Parentheses are also tokens.

## Algorithm

1. Build a dictionary from `evalvars` to `evalints`.
2. Tokenize the expression.
3. Parse the expression recursively:
   1. `parse_factor` handles integers, variables, and parentheses.
   2. `parse_term` handles multiplication.
   3. `parse_expr` handles addition and subtraction.
4. Get the final polynomial dictionary.
5. Remove zero coefficient terms.
6. Sort terms by:
   1. descending degree
   2. lexicographic variable tuple
7. Format each term as a string.
8. Return the formatted list.

## Correctness

Each integer token is converted into a constant polynomial. Each known variable is substituted into a constant polynomial. Each unknown variable is converted into a one-variable polynomial.

The parser follows the expression grammar: `parse_factor` evaluates atomic expressions and parentheses, `parse_term` combines factors using multiplication, and `parse_expr` combines terms using addition and subtraction. Therefore, all operators are evaluated with the required precedence.

The polynomial operations preserve algebraic meaning. Addition and subtraction combine coefficients of matching variable tuples. Multiplication distributes every term on the left over every term on the right, multiplying coefficients and combining variables.

Thus the parsed polynomial is algebraically equivalent to the original expression after substitutions.
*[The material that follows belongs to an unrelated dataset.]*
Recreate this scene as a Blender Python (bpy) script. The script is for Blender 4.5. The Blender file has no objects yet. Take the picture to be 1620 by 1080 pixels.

The final formatting removes zero coefficient terms and sorts remaining terms by the required degree and lexicographic order. Therefore, the returned list is exactly the required simplified representation.

## Complexity

Let `T` be the number of tokens, and let `M` be the number of distinct polynomial terms produced during expansion.

| Metric | Value | Why |
|---|---|---|
| Time | `O(T * M^2 * V log V)` | Multiplication may combine many term pairs, and variable tuples are sorted |
| Space | `O(M * V)` | Polynomial dictionaries store terms and variable tuples |

`V` is the maximum number of variables inside one term.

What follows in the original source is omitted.